(Records with scene code)
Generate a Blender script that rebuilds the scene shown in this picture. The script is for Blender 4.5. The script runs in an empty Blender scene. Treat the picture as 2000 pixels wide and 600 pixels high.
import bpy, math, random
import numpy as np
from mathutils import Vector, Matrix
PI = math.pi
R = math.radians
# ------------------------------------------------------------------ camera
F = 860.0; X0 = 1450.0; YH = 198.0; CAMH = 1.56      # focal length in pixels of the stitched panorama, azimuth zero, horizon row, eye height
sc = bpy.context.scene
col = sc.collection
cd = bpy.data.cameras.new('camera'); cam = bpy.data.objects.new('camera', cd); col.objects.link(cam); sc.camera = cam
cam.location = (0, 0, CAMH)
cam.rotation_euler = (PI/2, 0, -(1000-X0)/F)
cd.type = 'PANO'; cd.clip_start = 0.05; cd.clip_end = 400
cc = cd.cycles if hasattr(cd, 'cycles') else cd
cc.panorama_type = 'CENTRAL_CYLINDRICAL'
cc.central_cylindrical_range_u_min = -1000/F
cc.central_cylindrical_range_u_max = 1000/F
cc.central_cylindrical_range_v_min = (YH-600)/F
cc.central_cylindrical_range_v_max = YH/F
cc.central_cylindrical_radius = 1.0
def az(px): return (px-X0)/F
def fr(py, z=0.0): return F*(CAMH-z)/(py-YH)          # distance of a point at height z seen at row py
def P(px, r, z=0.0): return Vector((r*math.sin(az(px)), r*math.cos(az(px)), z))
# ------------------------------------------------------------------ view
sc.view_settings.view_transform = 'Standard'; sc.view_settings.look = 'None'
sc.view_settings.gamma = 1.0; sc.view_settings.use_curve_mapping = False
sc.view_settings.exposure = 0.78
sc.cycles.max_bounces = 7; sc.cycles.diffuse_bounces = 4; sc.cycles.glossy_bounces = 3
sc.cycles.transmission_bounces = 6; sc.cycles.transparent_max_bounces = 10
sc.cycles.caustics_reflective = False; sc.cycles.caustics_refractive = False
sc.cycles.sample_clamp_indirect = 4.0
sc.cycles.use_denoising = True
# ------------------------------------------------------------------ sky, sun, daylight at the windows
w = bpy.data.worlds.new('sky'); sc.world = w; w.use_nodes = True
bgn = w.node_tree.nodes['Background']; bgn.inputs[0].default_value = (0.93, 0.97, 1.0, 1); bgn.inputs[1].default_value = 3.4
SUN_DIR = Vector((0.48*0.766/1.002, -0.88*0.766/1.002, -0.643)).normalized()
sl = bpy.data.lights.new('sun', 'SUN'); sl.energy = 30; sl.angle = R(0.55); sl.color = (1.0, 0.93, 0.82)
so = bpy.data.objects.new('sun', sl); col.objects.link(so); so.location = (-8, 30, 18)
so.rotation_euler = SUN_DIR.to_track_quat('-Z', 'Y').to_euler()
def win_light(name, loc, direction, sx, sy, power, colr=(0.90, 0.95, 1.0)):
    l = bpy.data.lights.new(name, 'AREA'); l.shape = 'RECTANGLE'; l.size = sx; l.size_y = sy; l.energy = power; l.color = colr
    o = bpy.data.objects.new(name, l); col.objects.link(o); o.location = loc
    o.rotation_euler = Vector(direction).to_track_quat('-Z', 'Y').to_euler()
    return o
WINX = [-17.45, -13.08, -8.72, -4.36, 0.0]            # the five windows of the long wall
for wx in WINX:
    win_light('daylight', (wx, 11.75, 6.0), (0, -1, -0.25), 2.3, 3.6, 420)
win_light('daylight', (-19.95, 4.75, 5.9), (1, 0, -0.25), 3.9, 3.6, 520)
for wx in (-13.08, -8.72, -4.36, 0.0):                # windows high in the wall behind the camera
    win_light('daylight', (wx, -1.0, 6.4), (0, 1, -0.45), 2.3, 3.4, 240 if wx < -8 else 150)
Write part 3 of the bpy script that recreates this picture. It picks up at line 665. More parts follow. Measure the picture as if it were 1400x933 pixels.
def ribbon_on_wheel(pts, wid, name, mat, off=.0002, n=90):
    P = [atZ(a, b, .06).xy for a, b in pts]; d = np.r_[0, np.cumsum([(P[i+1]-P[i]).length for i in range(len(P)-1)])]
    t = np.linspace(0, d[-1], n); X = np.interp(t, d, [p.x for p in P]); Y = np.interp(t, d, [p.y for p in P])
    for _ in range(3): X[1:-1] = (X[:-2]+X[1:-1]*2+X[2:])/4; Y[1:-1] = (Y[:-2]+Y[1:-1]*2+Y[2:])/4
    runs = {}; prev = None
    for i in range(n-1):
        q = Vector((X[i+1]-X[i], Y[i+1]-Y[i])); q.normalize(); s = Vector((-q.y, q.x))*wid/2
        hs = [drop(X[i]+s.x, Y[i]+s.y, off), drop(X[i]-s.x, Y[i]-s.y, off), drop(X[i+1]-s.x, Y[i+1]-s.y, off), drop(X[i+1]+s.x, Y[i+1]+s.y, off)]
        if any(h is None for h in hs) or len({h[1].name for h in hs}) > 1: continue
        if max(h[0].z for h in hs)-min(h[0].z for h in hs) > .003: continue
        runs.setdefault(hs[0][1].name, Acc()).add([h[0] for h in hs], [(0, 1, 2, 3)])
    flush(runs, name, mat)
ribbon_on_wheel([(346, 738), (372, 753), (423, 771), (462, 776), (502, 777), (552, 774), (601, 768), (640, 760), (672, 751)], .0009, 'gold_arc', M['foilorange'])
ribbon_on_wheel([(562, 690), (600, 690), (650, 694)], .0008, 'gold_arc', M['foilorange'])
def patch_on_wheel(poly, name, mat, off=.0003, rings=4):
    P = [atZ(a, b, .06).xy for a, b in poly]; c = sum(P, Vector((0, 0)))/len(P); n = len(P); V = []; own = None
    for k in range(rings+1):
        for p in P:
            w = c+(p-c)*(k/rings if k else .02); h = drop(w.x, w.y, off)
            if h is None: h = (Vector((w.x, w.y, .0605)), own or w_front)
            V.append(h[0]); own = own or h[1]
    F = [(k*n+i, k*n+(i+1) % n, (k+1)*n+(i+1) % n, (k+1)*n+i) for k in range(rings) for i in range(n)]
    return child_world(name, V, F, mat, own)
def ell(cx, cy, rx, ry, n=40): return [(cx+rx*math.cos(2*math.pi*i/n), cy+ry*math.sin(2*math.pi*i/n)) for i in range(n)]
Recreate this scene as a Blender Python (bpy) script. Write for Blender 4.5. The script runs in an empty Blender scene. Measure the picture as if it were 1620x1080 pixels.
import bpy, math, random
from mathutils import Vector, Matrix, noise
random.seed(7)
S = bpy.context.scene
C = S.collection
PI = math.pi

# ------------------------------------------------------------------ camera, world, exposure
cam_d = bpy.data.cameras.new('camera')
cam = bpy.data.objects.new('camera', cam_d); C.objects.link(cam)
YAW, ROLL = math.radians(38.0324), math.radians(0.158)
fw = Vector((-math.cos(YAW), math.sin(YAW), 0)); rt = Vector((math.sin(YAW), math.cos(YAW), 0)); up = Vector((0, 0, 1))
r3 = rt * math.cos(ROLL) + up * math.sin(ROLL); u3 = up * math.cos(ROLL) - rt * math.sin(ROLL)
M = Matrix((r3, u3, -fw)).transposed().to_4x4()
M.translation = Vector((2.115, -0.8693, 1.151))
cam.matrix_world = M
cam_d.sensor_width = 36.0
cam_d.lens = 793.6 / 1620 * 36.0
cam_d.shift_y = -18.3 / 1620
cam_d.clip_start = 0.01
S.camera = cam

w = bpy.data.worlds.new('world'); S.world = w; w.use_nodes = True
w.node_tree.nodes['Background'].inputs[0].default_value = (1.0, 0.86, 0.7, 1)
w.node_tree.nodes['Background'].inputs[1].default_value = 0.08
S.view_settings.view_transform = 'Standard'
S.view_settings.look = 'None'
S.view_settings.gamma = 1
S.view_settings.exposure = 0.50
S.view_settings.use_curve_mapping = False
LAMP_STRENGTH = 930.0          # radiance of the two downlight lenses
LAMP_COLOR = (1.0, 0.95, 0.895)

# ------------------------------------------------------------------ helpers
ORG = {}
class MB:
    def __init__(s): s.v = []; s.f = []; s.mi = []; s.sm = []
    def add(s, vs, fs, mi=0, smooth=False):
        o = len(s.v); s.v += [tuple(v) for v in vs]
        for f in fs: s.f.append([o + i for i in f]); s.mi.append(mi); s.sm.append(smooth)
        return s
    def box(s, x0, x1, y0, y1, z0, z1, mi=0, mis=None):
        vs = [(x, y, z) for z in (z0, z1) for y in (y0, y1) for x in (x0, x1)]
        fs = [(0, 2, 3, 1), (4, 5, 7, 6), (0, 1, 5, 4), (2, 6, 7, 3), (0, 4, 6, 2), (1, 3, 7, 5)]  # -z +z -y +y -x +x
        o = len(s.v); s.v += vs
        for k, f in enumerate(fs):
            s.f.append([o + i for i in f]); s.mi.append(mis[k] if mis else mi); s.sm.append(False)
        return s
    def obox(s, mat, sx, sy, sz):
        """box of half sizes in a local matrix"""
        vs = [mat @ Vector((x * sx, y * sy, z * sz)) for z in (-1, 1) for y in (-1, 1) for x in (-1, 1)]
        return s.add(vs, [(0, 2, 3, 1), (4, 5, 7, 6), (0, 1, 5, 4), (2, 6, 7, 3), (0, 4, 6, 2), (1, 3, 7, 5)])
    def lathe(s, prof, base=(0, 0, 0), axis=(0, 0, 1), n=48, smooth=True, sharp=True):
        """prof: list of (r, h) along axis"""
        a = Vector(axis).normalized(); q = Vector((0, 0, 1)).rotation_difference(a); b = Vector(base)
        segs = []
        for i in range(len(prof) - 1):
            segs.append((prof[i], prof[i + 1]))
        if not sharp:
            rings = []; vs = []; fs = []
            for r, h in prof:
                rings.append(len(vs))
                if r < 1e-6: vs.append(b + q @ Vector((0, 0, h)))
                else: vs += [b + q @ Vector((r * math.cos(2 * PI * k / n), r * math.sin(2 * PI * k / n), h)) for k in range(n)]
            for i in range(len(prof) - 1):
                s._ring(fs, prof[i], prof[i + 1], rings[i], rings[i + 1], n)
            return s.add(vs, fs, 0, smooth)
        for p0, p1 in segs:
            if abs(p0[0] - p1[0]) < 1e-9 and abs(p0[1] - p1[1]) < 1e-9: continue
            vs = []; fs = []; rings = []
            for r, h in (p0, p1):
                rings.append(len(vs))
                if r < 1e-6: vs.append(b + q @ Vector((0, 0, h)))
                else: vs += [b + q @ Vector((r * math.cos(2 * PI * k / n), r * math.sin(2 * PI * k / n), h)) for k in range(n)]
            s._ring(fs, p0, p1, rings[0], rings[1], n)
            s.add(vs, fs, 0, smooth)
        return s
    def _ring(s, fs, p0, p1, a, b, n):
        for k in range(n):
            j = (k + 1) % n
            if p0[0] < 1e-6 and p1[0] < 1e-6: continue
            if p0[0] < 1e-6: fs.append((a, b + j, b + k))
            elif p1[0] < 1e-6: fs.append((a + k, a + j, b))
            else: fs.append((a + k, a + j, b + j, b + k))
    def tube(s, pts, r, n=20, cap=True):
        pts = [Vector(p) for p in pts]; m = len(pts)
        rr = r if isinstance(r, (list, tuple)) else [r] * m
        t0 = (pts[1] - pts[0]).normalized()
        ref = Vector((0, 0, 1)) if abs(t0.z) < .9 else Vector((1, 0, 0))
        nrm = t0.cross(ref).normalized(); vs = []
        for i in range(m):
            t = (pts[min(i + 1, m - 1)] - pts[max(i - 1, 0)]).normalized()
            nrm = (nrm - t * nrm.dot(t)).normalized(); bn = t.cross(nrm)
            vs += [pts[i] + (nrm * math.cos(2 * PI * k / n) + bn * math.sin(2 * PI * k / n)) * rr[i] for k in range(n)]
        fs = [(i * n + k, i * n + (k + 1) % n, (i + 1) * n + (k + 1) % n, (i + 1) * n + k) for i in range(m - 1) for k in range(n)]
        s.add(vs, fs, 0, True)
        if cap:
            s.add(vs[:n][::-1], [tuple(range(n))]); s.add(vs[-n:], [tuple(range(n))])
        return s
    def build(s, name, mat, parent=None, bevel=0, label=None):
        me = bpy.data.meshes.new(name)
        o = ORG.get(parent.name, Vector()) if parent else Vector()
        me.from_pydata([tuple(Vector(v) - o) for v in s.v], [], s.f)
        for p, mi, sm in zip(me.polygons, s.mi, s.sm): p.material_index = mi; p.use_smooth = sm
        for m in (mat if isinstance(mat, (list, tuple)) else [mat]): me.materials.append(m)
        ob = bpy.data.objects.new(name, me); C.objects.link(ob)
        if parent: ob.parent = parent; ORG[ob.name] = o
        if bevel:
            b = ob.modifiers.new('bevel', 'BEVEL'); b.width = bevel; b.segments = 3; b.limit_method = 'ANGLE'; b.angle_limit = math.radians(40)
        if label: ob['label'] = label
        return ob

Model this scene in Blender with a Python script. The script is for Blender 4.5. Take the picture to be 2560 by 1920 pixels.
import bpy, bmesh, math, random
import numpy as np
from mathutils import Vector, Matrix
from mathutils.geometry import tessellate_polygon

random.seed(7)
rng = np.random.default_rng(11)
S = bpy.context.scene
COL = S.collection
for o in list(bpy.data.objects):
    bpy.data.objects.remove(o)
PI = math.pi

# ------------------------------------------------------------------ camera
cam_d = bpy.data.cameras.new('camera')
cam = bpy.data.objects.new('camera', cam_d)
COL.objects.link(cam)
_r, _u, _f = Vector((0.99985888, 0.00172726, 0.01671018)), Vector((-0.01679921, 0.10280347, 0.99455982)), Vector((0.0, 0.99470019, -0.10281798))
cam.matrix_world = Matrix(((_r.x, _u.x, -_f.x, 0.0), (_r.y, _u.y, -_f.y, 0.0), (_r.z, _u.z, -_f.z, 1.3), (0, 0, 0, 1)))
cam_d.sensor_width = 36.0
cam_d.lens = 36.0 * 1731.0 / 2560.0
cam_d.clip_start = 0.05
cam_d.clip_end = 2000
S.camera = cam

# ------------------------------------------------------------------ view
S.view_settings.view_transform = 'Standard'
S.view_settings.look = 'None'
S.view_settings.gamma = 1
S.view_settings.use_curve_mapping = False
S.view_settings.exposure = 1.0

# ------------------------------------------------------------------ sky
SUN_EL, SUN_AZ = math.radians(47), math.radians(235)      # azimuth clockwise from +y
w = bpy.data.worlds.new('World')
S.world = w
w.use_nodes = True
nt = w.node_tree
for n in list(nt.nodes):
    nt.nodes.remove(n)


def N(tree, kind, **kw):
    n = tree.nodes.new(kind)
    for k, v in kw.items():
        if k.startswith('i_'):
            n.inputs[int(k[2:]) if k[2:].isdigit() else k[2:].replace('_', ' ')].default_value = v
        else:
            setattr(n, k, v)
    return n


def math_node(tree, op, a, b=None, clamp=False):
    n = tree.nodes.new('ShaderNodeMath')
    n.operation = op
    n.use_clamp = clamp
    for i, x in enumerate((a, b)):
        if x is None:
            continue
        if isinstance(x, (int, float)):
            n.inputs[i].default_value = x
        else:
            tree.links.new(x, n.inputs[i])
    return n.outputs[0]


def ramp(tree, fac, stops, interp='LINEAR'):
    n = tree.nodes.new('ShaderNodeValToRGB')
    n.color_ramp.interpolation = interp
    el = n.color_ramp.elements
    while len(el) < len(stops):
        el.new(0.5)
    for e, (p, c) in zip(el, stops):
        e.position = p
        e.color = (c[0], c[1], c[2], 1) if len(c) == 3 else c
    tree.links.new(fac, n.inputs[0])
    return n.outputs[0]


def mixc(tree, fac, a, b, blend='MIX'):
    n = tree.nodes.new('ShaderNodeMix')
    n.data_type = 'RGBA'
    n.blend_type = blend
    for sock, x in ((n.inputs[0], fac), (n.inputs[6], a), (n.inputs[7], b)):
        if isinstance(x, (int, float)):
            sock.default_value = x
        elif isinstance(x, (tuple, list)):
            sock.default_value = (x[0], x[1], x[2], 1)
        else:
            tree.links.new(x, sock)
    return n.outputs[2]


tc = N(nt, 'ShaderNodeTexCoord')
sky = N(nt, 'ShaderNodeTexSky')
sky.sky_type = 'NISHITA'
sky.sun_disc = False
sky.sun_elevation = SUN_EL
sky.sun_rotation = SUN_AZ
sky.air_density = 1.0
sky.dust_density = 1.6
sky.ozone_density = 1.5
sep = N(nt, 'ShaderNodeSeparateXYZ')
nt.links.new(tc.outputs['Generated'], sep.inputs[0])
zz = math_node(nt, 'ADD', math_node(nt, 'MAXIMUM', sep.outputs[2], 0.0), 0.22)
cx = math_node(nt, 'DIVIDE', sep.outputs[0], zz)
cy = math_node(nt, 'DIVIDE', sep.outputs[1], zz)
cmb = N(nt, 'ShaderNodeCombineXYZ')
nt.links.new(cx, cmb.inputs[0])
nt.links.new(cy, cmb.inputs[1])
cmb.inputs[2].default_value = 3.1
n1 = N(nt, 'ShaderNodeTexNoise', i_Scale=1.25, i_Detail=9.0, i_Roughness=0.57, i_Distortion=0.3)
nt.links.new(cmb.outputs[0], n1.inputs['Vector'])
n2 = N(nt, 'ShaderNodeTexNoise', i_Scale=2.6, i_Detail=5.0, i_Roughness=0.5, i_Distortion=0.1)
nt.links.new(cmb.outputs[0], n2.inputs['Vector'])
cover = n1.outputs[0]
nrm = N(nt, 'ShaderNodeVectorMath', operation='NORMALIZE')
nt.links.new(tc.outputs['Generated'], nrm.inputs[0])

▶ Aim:
From the entries above, give again exactly the lines running from the line with "Recreate this scene" to the line with "LAMP_COLOR = (1.0, 0.95, 0.895)"; include both of those lines.

▶ Answer to this exercise:
Recreate this scene as a Blender Python (bpy) script. Write for Blender 4.5. The script runs in an empty Blender scene. Measure the picture as if it were 1620x1080 pixels.
import bpy, math, random
from mathutils import Vector, Matrix, noise
random.seed(7)
S = bpy.context.scene
C = S.collection
PI = math.pi

# ------------------------------------------------------------------ camera, world, exposure
cam_d = bpy.data.cameras.new('camera')
cam = bpy.data.objects.new('camera', cam_d); C.objects.link(cam)
YAW, ROLL = math.radians(38.0324), math.radians(0.158)
fw = Vector((-math.cos(YAW), math.sin(YAW), 0)); rt = Vector((math.sin(YAW), math.cos(YAW), 0)); up = Vector((0, 0, 1))
r3 = rt * math.cos(ROLL) + up * math.sin(ROLL); u3 = up * math.cos(ROLL) - rt * math.sin(ROLL)
M = Matrix((r3, u3, -fw)).transposed().to_4x4()
M.translation = Vector((2.115, -0.8693, 1.151))
cam.matrix_world = M
cam_d.sensor_width = 36.0
cam_d.lens = 793.6 / 1620 * 36.0
cam_d.shift_y = -18.3 / 1620
cam_d.clip_start = 0.01
S.camera = cam

w = bpy.data.worlds.new('world'); S.world = w; w.use_nodes = True
w.node_tree.nodes['Background'].inputs[0].default_value = (1.0, 0.86, 0.7, 1)
w.node_tree.nodes['Background'].inputs[1].default_value = 0.08
S.view_settings.view_transform = 'Standard'
S.view_settings.look = 'None'
S.view_settings.gamma = 1
S.view_settings.exposure = 0.50
S.view_settings.use_curve_mapping = False
LAMP_STRENGTH = 930.0          # radiance of the two downlight lenses
LAMP_COLOR = (1.0, 0.95, 0.895)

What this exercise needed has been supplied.